— EXERCISE REQUIREMENTS —
Check the listing below line by line and report how many lines hold "Continue", with no other words.

— DATA —
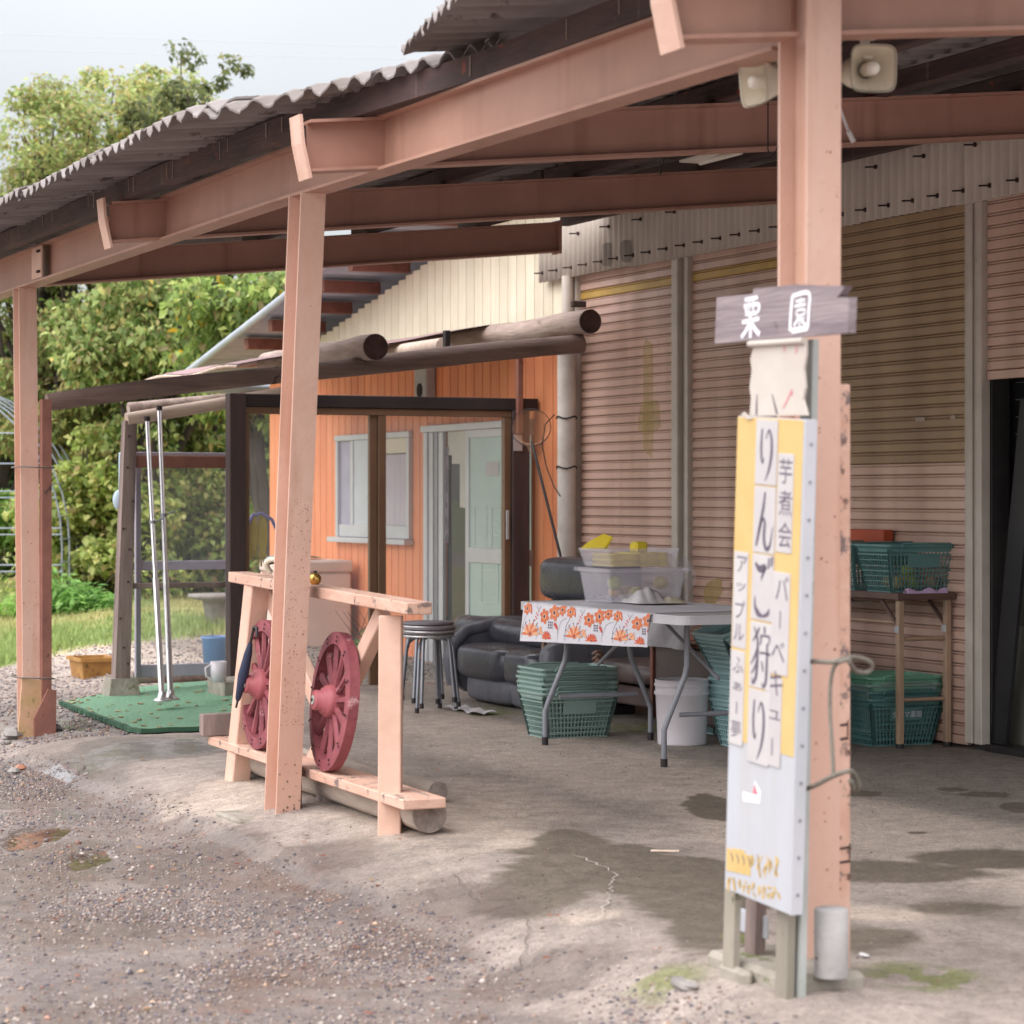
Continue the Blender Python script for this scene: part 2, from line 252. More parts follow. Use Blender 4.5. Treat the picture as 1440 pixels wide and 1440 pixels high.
# ---------------------------------------------------------------- mesh helpers
class MB:
    """collects shapes given in row coordinates (s, t, z)"""
    def __init__(self): self.v = []; self.f = []; self.mi = []; self.cur = 0; self.sm = []
    def add(self, vs, fs, smooth=False):
        o = len(self.v); self.v += [tuple(v) for v in vs]
        for f in fs: self.f.append(tuple(i+o for i in f)); self.mi.append(self.cur); self.sm.append(smooth)
        return self
    def box(self, a, b, M=None):
        (x0, y0, z0), (x1, y1, z1) = a, b
        vs = [(x0, y0, z0), (x1, y0, z0), (x1, y1, z0), (x0, y1, z0), (x0, y0, z1), (x1, y0, z1), (x1, y1, z1), (x0, y1, z1)]
        if M is not None: vs = [M @ Vector(v) for v in vs]
        return self.add(vs, [(0, 3, 2, 1), (4, 5, 6, 7), (0, 1, 5, 4), (1, 2, 6, 5), (2, 3, 7, 6), (3, 0, 4, 7)])
    def bbox(self, a, b, bev=.006, M=None):
        """box with chamfered edges"""
        (x0, y0, z0), (x1, y1, z1) = a, b
        bev = min(bev, abs(x1-x0)*.45, abs(y1-y0)*.45, abs(z1-z0)*.45)
        vs = []; idx = {}
        for i, x in enumerate((x0, x1)):
            for j, y in enumerate((y0, y1)):
                for k, z in enumerate((z0, z1)):
                    dx = bev*(1 if i == 0 else -1); dy = bev*(1 if j == 0 else -1); dz = bev*(1 if k == 0 else -1)
                    idx[i, j, k, 'x'] = len(vs); vs.append((x, y+dy, z+dz))
                    idx[i, j, k, 'y'] = len(vs); vs.append((x+dx, y, z+dz))
                    idx[i, j, k, 'z'] = len(vs); vs.append((x+dx, y+dy, z))
        fs = []
        for i in (0, 1): fs.append([idx[i, 0, 0, 'x'], idx[i, 1, 0, 'x'], idx[i, 1, 1, 'x'], idx[i, 0, 1, 'x']])
        for j in (0, 1): fs.append([idx[0, j, 0, 'y'], idx[1, j, 0, 'y'], idx[1, j, 1, 'y'], idx[0, j, 1, 'y']])
        for k in (0, 1): fs.append([idx[0, 0, k, 'z'], idx[1, 0, k, 'z'], idx[1, 1, k, 'z'], idx[0, 1, k, 'z']])
        for i in (0, 1):
            for j in (0, 1): fs.append([idx[i, j, 0, 'x'], idx[i, j, 1, 'x'], idx[i, j, 1, 'y'], idx[i, j, 0, 'y']])
            for k in (0, 1): fs.append([idx[i, 0, k, 'x'], idx[i, 1, k, 'x'], idx[i, 1, k, 'z'], idx[i, 0, k, 'z']])
        for j in (0, 1):
            for k in (0, 1): fs.append([idx[0, j, k, 'y'], idx[1, j, k, 'y'], idx[1, j, k, 'z'], idx[0, j, k, 'z']])
        for i in (0, 1):
            for j in (0, 1):
                for k in (0, 1): fs.append([idx[i, j, k, 'x'], idx[i, j, k, 'y'], idx[i, j, k, 'z']])
        c = Vector(((x0+x1)/2, (y0+y1)/2, (z0+z1)/2)); ff = []
        for f in fs:
            p = [Vector(vs[q]) for q in f]; n = (p[1]-p[0]).cross(p[2]-p[0]); ctr = sum(p, Vector())/len(p)
            ff.append(f if n.dot(ctr-c) > 0 else f[::-1])
        if M is not None: vs = [M @ Vector(v) for v in vs]
        return self.add(vs, ff)
    def tube(self, pts, r, n=10, caps=True, smooth=True):
        pts = [Vector(p) for p in pts]; rs = r if isinstance(r, (list, tuple)) else [r]*len(pts)
        vs = []; up = None
        for i, p in enumerate(pts):
            d = (pts[min(i+1, len(pts)-1)] - pts[max(i-1, 0)]).normalized()
            if up is None: up = Vector((0, 0, 1)) if abs(d.z) < .9 else Vector((1, 0, 0))
            x = d.cross(up)
            if x.length < 1e-4: x = d.cross(Vector((0, 1, 0)))
            x.normalize(); y = x.cross(d); up = y
            for k in range(n): a = 2*PI*k/n; vs.append(p + (x*math.cos(a) + y*math.sin(a))*rs[i])
        fs = [(i*n+k, i*n+(k+1) % n, (i+1)*n+(k+1) % n, (i+1)*n+k) for i in range(len(pts)-1) for k in range(n)]
        self.add(vs, fs, smooth)
        if caps:
            m = len(pts)-1
            self.add([vs[k] for k in range(n)], [tuple(range(n-1, -1, -1))]); self.add([vs[m*n+k] for k in range(n)], [tuple(range(n))])
        return self
    def lathe(self, c, prof, n=24, M=None, smooth=True, sx=1, sy=1):
        vs = []
        for r, z in prof:
            for k in range(n):
                a = 2*PI*k/n; v = Vector((r*math.cos(a)*sx, r*math.sin(a)*sy, z)); vs.append((M @ v if M is not None else v) + Vector(c))
        fs = [(i*n+k, i*n+(k+1) % n, (i+1)*n+(k+1) % n, (i+1)*n+k) for i in range(len(prof)-1) for k in range(n)]
        return self.add(vs, fs, smooth)
    def prism(self, poly, axis, a, b):
        """extrude a 2-D polygon along an axis (0=s,1=t,2=z)"""
        n = len(poly)
        def P(p, h): return {0: (h, p[0], p[1]), 1: (p[0], h, p[1]), 2: (p[0], p[1], h)}[axis]
        vs = [P(p, a) for p in poly] + [P(p, b) for p in poly]
        ar = sum(poly[i][0]*poly[(i+1) % n][1]-poly[(i+1) % n][0]*poly[i][1] for i in range(n))
        fs = [tuple(range(n-1, -1, -1)), tuple(range(n, 2*n))] + [(i, (i+1) % n, n+(i+1) % n, n+i) for i in range(n)]
        flip = (ar < 0) != (axis == 1)
        if (b < a): flip = not flip
        if flip: fs = [f[::-1] for f in fs]
        return self.add(vs, fs)
    def grid(self, fn, nu, nv, smooth=True, thick=None):
        vs = [fn(i/nu, j/nv) for j in range(nv+1) for i in range(nu+1)]
        fs = [(j*(nu+1)+i, j*(nu+1)+i+1, (j+1)*(nu+1)+i+1, (j+1)*(nu+1)+i) for j in range(nv) for i in range(nu)]
        return self.add(vs, fs, smooth)
    def blob(self, c, r, jit=.12, seed=0, seg=8, ring=5, squash=(1, 1, 1), smooth=True):
        vs = [(0, 0, 1)]
        for i in range(1, ring):
            for k in range(seg):
                a, b_ = PI*i/ring, 2*PI*k/seg; vs.append((math.sin(a)*math.cos(b_), math.sin(a)*math.sin(b_), math.cos(a)))
        vs.append((0, 0, -1)); rr = random.Random(seed); q = []
        for v in vs:
            k = r*(1+rr.uniform(-jit, jit)); q.append((c[0]+v[0]*k*squash[0], c[1]+v[1]*k*squash[1], c[2]+v[2]*k*squash[2]))
        fs = [(0, 1+k, 1+(k+1) % seg) for k in range(seg)]
        for i in range(ring-2):
            for k in range(seg): fs.append((1+i*seg+k, 1+(i+1)*seg+k, 1+(i+1)*seg+(k+1) % seg, 1+i*seg+(k+1) % seg))
        l = len(vs)-1; o = 1+(ring-2)*seg
        fs += [(o+k, l, o+(k+1) % seg) for k in range(seg)]
        return self.add(q, fs, smooth)
    def mesh(self, name, mats, org=(0, 0, 0)):
        me = bpy.data.meshes.new(name)
        me.from_pydata([(v[0]-org[0], v[1]-org[1], v[2]-org[2]) for v in self.v], [], self.f)
        for m in (mats if isinstance(mats, (list, tuple)) else [mats]): me.materials.append(m)
        me.polygons.foreach_set('material_index', self.mi); me.polygons.foreach_set('use_smooth', self.sm); me.update()
        return me
    def build(self, name, mats, parent=None, org=None, **k):
        """part of a thing (parent given) or a top-level mesh with its origin at org"""
        o3 = org if org is not None else (ORG.get(parent.name, (0, 0, 0)) if parent else (0, 0, 0))
        ob = bpy.data.objects.new(name, self.mesh(name, mats, o3)); COL.objects.link(ob)
        if parent is not None:
            ob.parent = parent; ORG[ob.name] = o3
        else:
            ob.location = W(*o3); ob.rotation_euler = (0, 0, TH)
        for a_, b_ in k.items(): ob[a_] = b_
        return ob
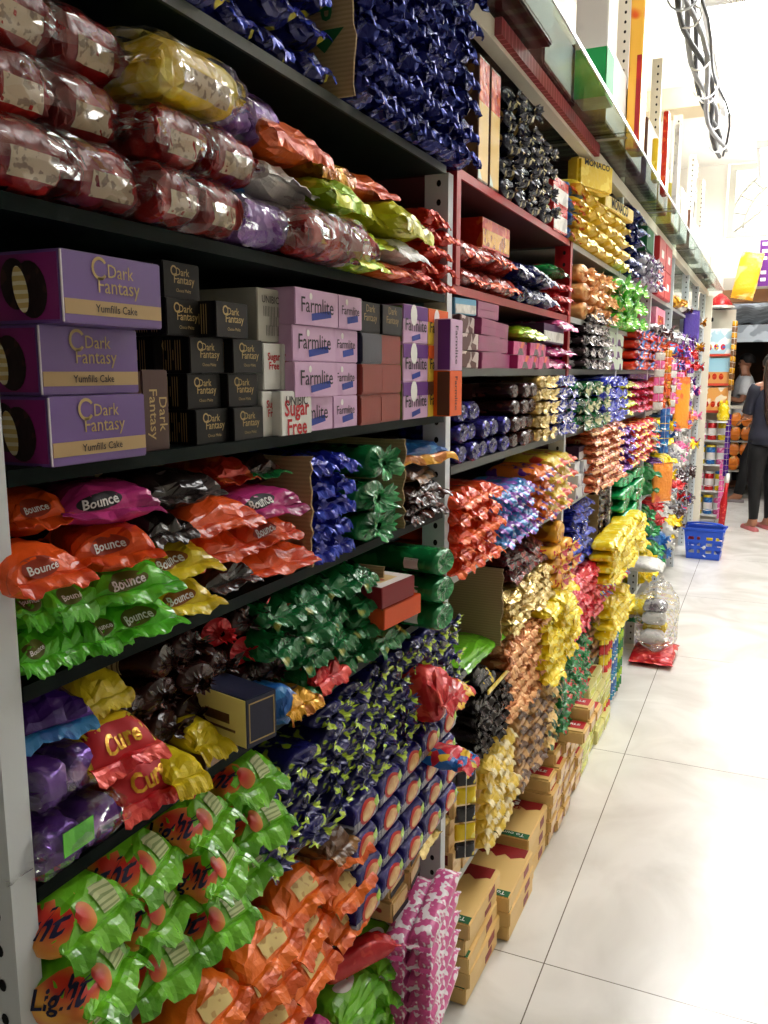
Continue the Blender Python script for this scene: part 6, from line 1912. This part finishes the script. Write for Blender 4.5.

— COMPLETE OUTPUT —
2